My first job in journalism was opening mail for the listings section of the immortal Manhattan weekly New York Press when I was 19. By the grace of Russ Smith, Lisa Kearns, John Strausbaugh, Lisa LeeKing and especially Andrey Slivka and Daria Vaisman, I eventually graduated to factchecker and got to write for the paper. The caliber of writers the Press attracted in the late 90s and early 00s was intimidating: in addition to those named above, there was Jim Knipfel, Tanya Richardson, George Tabb, Bill Monahan, Bill Bryk (who wrote a history column — a brilliant idea that should be a newspaper tradition), C.J. Sullivan, Jeff Koyen, Queen Itchie, Jennifer Maerz, Alan Cabal. If all you know about New York Press boils down to Matt Taibbi, who arrived after Russ sold the paper — man, you missed out on a lot.

But there was one writer associated with the Press whom I never met. That was Sam Sifton, the old managing editor (or was he associate editor?) back when the paper lived in the Puck Building, before the move to 333 7th Avenue. Sifton defected to the Times ,an eminently sensible Talk Magazine, a decision that was viewed in the office as almost a personal betrayal. [Update: Alan Cabal corrects my second-hand memory in the comments. Also: Alan Cabal is in the comments!] Sam, the chosen one, beloved of Russ, had sold out, went the view, opting not to challenge journalistic miasma but to secure a privileged place for himself within it. The Press back then was full of lovable radicals. And those guys could fucking write.

As a vestige of my early association with the paper, I’ve, for years, read Sifton warily. What a mistake. Sifton is the Times‘ food writer now, and his stuff is gorgeous. For instance, this description of the ideal midwinter meal:

There would be the barest hint of wood smoke, too, recalling the smell of a pipe caught on a lee shore as a sailboat passes by in the rain.
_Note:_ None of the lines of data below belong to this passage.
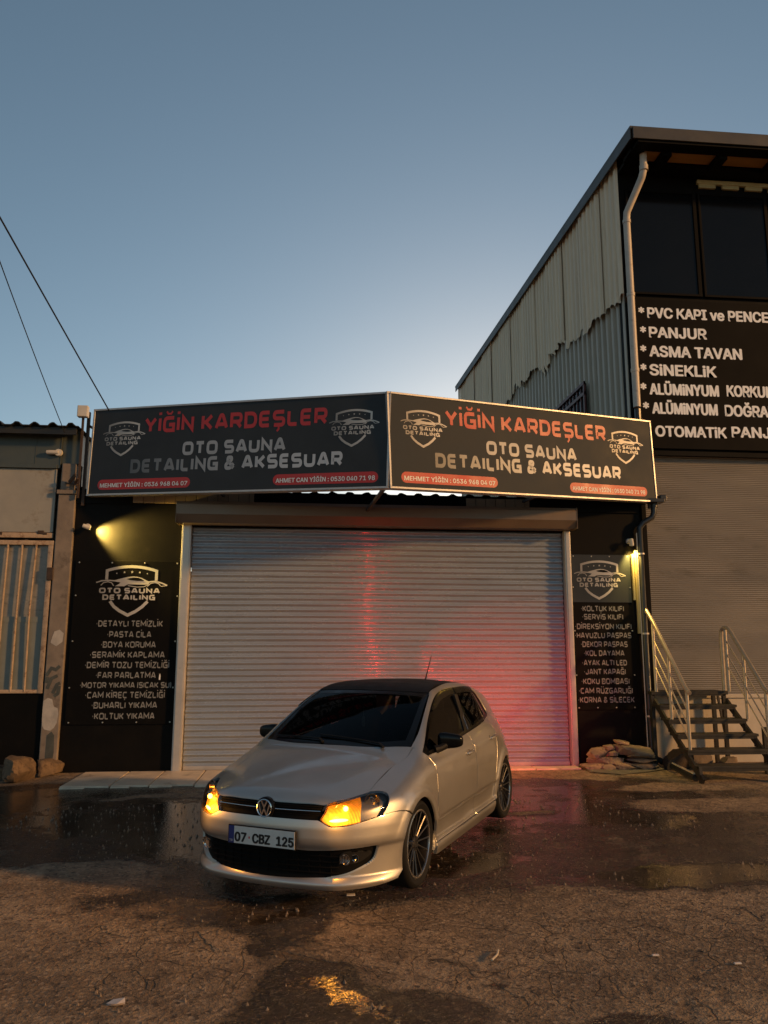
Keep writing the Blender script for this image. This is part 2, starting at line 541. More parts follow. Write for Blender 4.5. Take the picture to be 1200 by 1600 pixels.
mat('grey_stone', (.20, .15, .11), .85, var=.25, scale=8, bump=.5, bscale=40)
mat('dark_stone', (.15, .10, .06), .9, var=.35, scale=7, dirt=((.07, .045, .03), .42, 9), bump=.6, bscale=30)
mat('tile', (.72, .58, .42), .5, var=.12, scale=4, dirt=((.38, .29, .20), .38, 3), bump=.1, bscale=60)
mat('cable', (.012, .012, .012), .6)
mat('lamp_white', (.55, .52, .46), .4, var=.08)
mat('lamp_glow', (.9, .8, .4), .3, emit=(1, .72, .18), estr=14)
mat('paper', (.62, .55, .50), .7, var=.1, scale=20)
mat('wood_light', (.55, .47, .36), .6, var=.15, scale=12)
mat('red_iron', (.10, .028, .025), .5, var=.2)
mat('trim_cream', (.52, .44, .22), .5, var=.1, scale=6)

# ------------------------------------------------------------------ ground
def axis(dense0, dense1, step, far):
    a = list(np.arange(dense0, dense1 + 1e-6, step))
    s = step; x = a[-1]
    hi = []
    while x < far:
        s *= 1.35; x += s; hi.append(x)
    s = step; x = a[0]; lo = []
    while x > -far:
        s *= 1.35; x -= s; lo.append(x)
    return np.array(lo[::-1] + a + hi)

def vnoise(x, y, sc, seed):
    """smooth value noise, numpy"""
    g = np.random.default_rng(seed).random((256, 256))
    u = x * sc; v = y * sc
    i = np.floor(u).astype(int); j = np.floor(v).astype(int)
    fu = u - i; fv = v - j
    fu = fu * fu * (3 - 2 * fu); fv = fv * fv * (3 - 2 * fv)
    a = g[i % 256, j % 256]; b = g[(i + 1) % 256, j % 256]; c = g[i % 256, (j + 1) % 256]; d = g[(i + 1) % 256, (j + 1) % 256]
    return (a * (1 - fu) + b * fu) * (1 - fv) + (c * (1 - fu) + d * fu) * fv

def fbm(x, y, sc, seed, o=4):
    t = 0; a = .5; n = 0
    for k in range(o):
        t = t + a * vnoise(x, y, sc * 2 ** k, seed + k); n += a; a *= .55
    return t / n

gx = axis(-5.5, 7.0, .05, 500)
gy = axis(-10.0, 0.4, .04, 500)
GX, GY = np.meshgrid(gx, gy)
wxx = GX + (fbm(GX, GY, 1.3, 11) - .5) * .9
wyy = GY + (fbm(GX, GY, 1.3, 31) - .5) * .7
def ell(cx_, cy_, rx, ry, rot=0., soft=.45):
    c, s = math.cos(rot), math.sin(rot)
    dx, dy = wxx - cx_, wyy - cy_
    u = (dx * c + dy * s) / rx; v = (-dx * s + dy * c) / ry
    d = np.sqrt(u * u + v * v)
    t = np.clip((1 + soft - d) / (2 * soft), 0, 1)
    return t * t * (3 - 2 * t)
wet = .40 + .35 * (fbm(GX, GY, .55, 5) - .5)
for e, a in [((-2.7, -2.3, 2.4, 1.25), .42), ((-1.2, -3.4, 1.4, .9), .22), ((0, -4.3, 2.0, 1.3), .35), ((3.0, -2.1, 1.9, 1.15), .42), ((2.2, -3.4, 2.2, .5), .25),
             ((2.85, -5.28, .85, .24), .72), ((4.0, -5.3, .5, .20), .45), ((.14, -7.3, .62, .42), .36), ((.05, -6.5, .28, .9, .15), .35),
             ((1.15, -4.95, .5, .26, .5), .35), ((-1.0, -3.45, .9, .35), .25), ((.72, -6.72, .09, .13), .7), ((.80, -6.98, .10, .10), .7), ((1.6, -7.6, .22, .18), .6), ((1.95, -6.95, .16, .2), .4),
             ((1.15, -6.7, .16, .05), .5), ((.5, -5.9, 1.6, .35, .05), .22)]:
    wet = wet + a * ell(*e)
for e, a in [((-1.9, -5.0, 1.0, .35), .5), ((-1.2, -6.9, .75, .75), .5), ((-2.1, -5.8, .6, .4), .3), ((4.7, -2.75, 1.2, .35, -.15), .75), ((4.3, -1.7, .6, .22), .6), ((3.7, -.85, .8, .22), .5),
             ((.75, -7.0, .35, .3), .2), ((2.2, -6.6, 1.9, .9), .45), ((-1.5, -1.75, .9, .18, .1), .5), ((2.3, -2.9, .35, .10), .5)]:
    wet = wet - a * ell(*e)
wet = wet + .20 * np.clip((wyy + 5.9) / .9, 0, 1) * np.clip((-.9 - wyy) / .6, 0, 1) * np.clip((5.2 - wxx) / 1.5, 0, 1)
wet = np.clip(wet, 0, 1.2)
crk = np.clip(.85 * ell(1.6, -6.5, 2.2, 1.5, 0, .5) + .75 * ell(.2, -6.0, 1.8, .9) + .3 * ell(-1.5, -6.8, 1.5, .9), 0, 1)
# relief: shallow hollows where the water stands, gentle unevenness elsewhere
GZ = (fbm(GX, GY, .9, 71) - .5) * .028 + (fbm(GX, GY, 6., 91) - .5) * .012 * np.clip(1.25 - wet, 0, 1)
flat = np.clip((wet - .78) / .2, 0, 1)
near = np.clip((GY + 1.4) / .9, 0, 1)
GZ = GZ * (1 - flat) * (1 - near) - .008 * flat * (1 - near)
GZ = np.where((np.abs(GX) > 9) | (GY < -13), 0, GZ) - .004
nx_, ny_ = len(gx), len(gy)
verts = np.stack([GX.ravel(), GY.ravel(), GZ.ravel()], 1)
ii = np.arange(ny_ - 1)[:, None] * nx_ + np.arange(nx_ - 1)[None, :]
quads = np.stack([ii, ii + 1, ii + nx_ + 1, ii + nx_], -1).reshape(-1, 4)

def ground_material():
    m = bpy.data.materials.new('wet_asphalt')
    m.use_nodes = True
    nt = m.node_tree; L = nt.links.new; N = nt.nodes.new
    b = nt.nodes['Principled BSDF']
    tc = N('ShaderNodeTexCoord')
    P = tc.outputs['Object']
    def noise(sc, det=6, ro=.6, vec=P):
        n = N('ShaderNodeTexNoise'); n.inputs['Scale'].default_value = sc; n.inputs['Detail'].default_value = det; n.inputs['Roughness'].default_value = ro
        L(vec, n.inputs['Vector']); return n.outputs[0]
    def math_(op, a, b_=None, c=None, clamp=False):
        n = N('ShaderNodeMath'); n.operation = op; n.use_clamp = clamp
        for i, q in enumerate((a, b_, c)):
            if q is None: continue
            if isinstance(q, (int, float)): n.inputs[i].default_value = q
            else: L(q, n.inputs[i])
        return n.outputs[0]
    def mapr(v, a, b_, c=0., d=1.):
        n = N('ShaderNodeMapRange'); n.interpolation_type = 'SMOOTHSTEP'
        for i, q in enumerate((a, b_, c, d)): n.inputs[i + 1].default_value = q
        L(v, n.inputs[0]); return n.outputs[0]
    def mixc(f, a, b_):
        n = N('ShaderNodeMix'); n.data_type = 'RGBA'
        if isinstance(f, (int, float)): n.inputs[0].default_value = f
        else: L(f, n.inputs[0])
        for i, q in ((6, a), (7, b_)):
            if isinstance(q, tuple): n.inputs[i].default_value = (*q, 1)
            else: L(q, n.inputs[i])
        return n.outputs[2]
    at = N('ShaderNodeAttribute'); at.attribute_name = 'wet'
    ac = N('ShaderNodeAttribute'); ac.attribute_name = 'crack'
    w = math_('ADD', at.outputs['Fac'], math_('MULTIPLY', math_('SUBTRACT', noise(2.2, 10, .72), .5), .95))
    w = math_('ADD', w, math_('MULTIPLY', math_('SUBTRACT', noise(17, 6, .7), .5), .30))
    damp = mapr(w, .42, .66)
    pud = mapr(w, .86, .97)
    # aggregate
    vo = N('ShaderNodeTexVoronoi'); vo.inputs['Scale'].default_value = 46; L(P, vo.inputs['Vector'])
    vo2 = N('ShaderNodeTexVoronoi'); vo2.inputs['Scale'].default_value = 110; L(P, vo2.inputs['Vector'])
    gr = math_('ADD', math_('MULTIPLY', vo.outputs['Distance'], .9), math_('MULTIPLY', vo2.outputs['Distance'], .5))
    spk = N('ShaderNodeSeparateColor'); L(vo.outputs['Color'], spk.inputs[0])
    base = mixc(mapr(noise(1.1, 8, .65), .36, .64), (.24, .165, .10), (.46, .325, .20))
    base = mixc(mapr(noise(7, 9, .75), .42, .66), base, (.17, .115, .072))
    base = mixc(math_('MULTIPLY', mapr(spk.outputs[0], .75, .98), .5), base, (.55, .41, .28))
    base = mixc(math_('MULTIPLY', mapr(spk.outputs[1], .8, 1.), .75), base, (.05, .036, .026))
    dmp = mixc(mapr(noise(3.2, 7, .65), .35, .65), (.026, .019, .013), (.070, .049, .032))
    dmp = mixc(math_('MULTIPLY', mapr(spk.outputs[0], .8, 1.), .5), dmp, (.20, .15, .10))
    col = mixc(damp, base, dmp)
    # cracks
    dn = N('ShaderNodeTexNoise'); dn.inputs['Scale'].default_value = 5; dn.inputs['Detail'].default_value = 5; L(P, dn.inputs['Vector'])
    vm = N('ShaderNodeVectorMath'); vm.operation = 'MULTIPLY_ADD'; L(dn.outputs['Color'], vm.inputs[0]); vm.inputs[1].default_value = (.16, .16, .0); L(P, vm.inputs[2])
    v3 = N('ShaderNodeTexVoronoi'); v3.feature = 'DISTANCE_TO_EDGE'; v3.inputs['Scale'].default_value = 3.6; L(vm.outputs[0], v3.inputs['Vector'])
    v4 = N('ShaderNodeTexVoronoi'); v4.feature = 'DISTANCE_TO_EDGE'; v4.inputs['Scale'].default_value = 9.5; L(vm.outputs[0], v4.inputs['Vector'])
    region = mapr(math_('ADD', ac.outputs['Fac'], math_('MULTIPLY', math_('SUBTRACT', noise(1.3, 6), .5), 3.2)), .55, 1.05)
    region2 = mapr(math_('ADD', ac.outputs['Fac'], math_('MULTIPLY', math_('SUBTRACT', noise(1.9, 6), .5), 3.4)), .9, 1.4)
    c1 = math_('MULTIPLY', mapr(v3.outputs[0], .020, .003), region)
    c2 = math_('MULTIPLY', mapr(v4.outputs[0], .035, .006), region2)
    ck = math_('MAXIMUM', c1, c2)
    col = mixc(math_('MULTIPLY', ck, .45), col, (.03, .021, .015))
    L(col, b.inputs['Base Color'])
    rg = math_('ADD', mapr(damp, 0, 1, .86, .24), math_('MULTIPLY', math_('SUBTRACT', noise(24, 4), .5), .25))
    rg = math_('ADD', math_('MULTIPLY', rg, math_('SUBTRACT', 1., pud)), math_('MULTIPLY', pud, .10), clamp=True)
    L(rg, b.inputs['Roughness'])
    b.inputs['Specular IOR Level'].default_value = .5
    hgt = math_('ADD', math_('MULTIPLY', gr, .55), math_('MULTIPLY', noise(30, 8, .7), .9))
    hgt = math_('ADD', hgt, math_('MULTIPLY', noise(6, 5), 1.2))
    hgt = math_('SUBTRACT', hgt, math_('MULTIPLY', ck, .8))
    bp = N('ShaderNodeBump'); bp.inputs['Distance'].default_value = .03
    L(math_('ADD', math_('MULTIPLY', math_('SUBTRACT', 1., pud), .95), .09), bp.inputs['Strength'])
    L(hgt, bp.inputs['Height']); L(bp.outputs[0], b.inputs['Normal'])
    MATS['wet_asphalt'] = m
ground_material()
go = link_mesh('ground', verts, quads, 'wet_asphalt', smooth=True)
tag(go, 'patched brown asphalt yard, cracked and partly wet', kind='structure')
at = go.data.attributes.new('wet', 'FLOAT', 'POINT'); at.data.foreach_set('value', wet.ravel().astype(np.float32))
at = go.data.attributes.new('crack', 'FLOAT', 'POINT'); at.data.foreach_set('value', crk.ravel().astype(np.float32))

# pale threshold slabs in front of the shutter
tb = MB()
edges = [-3.02, -2.42, -1.95, -1.40, -.75, -.05, .75, 1.6, 2.5, 3.2, 3.86]
for i in range(len(edges) - 1):
    a, b_ = edges[i] + .008, edges[i + 1] - .008
    f0 = -1.16 + .03 * random.uniform(-1, 1) if b_ < -.5 else -.32 + .05 * random.uniform(-1, 1)
    z = .014 + .004 * random.random()
    tb.box(a, b_, f0, -.06, -.05, z, .006)
    if b_ < -.5: tb.box(a + .01, a + .012 + (b_ - a) * .5, f0 - .06, f0 - .012, -.05, z - .006, .005)
o = tb.build('threshold_pavement', 'tile'); tag(o, 'strip of worn pale slabs along the foot of the roller shutter', kind='structure')
cb = MB()
cb.add([(3.9, -.05, .018), (3.88, -.62, .010), (4.25, -.80, .004), (4.7, -.62, .006), (5.02, -.45, .010), (5.0, -.05, .018)], [(0, 1, 2, 3, 4, 5)])
o = cb.build('concrete_pavement', 'concrete'); tag(o, kind='structure')

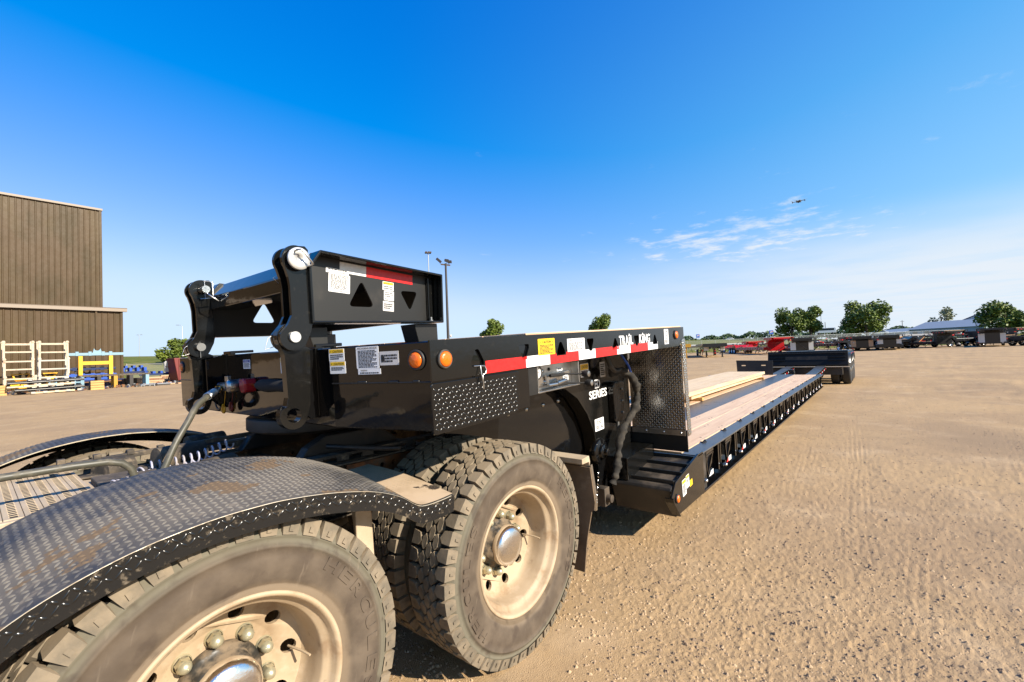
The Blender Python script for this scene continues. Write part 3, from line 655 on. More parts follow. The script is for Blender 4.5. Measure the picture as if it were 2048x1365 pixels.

There would be candles on the table, stuck into polished silver. There would be deep snow outside the windows, laughter and good music within — a New England pantomime whether experienced in rural Idaho, suburban Missouri or bone-chilled Brooklyn.

In the soft middle distance, perhaps, there would be small planters of paperwhites rising into the living room’s warm air, false spring forced into flower. These would be worth toasting with excellent wine, plenty of it. Meanwhile, the dog sleeps on a rug. And your guests, loved and appreciated as they are, disappear at 10 as if summoned by Morpheus.

Just excerpting the piece is unfair to Sifton, because he returns to these images later, delightfully, as he develops an admirably unsentimental, practical, knowledgeable and persuasive argument about the components of a home-cooked winter dinner. Your youthful idols can be wrong — even if they were wrong for the right reasons — and that’s why you shouldn’t have had any in the first place.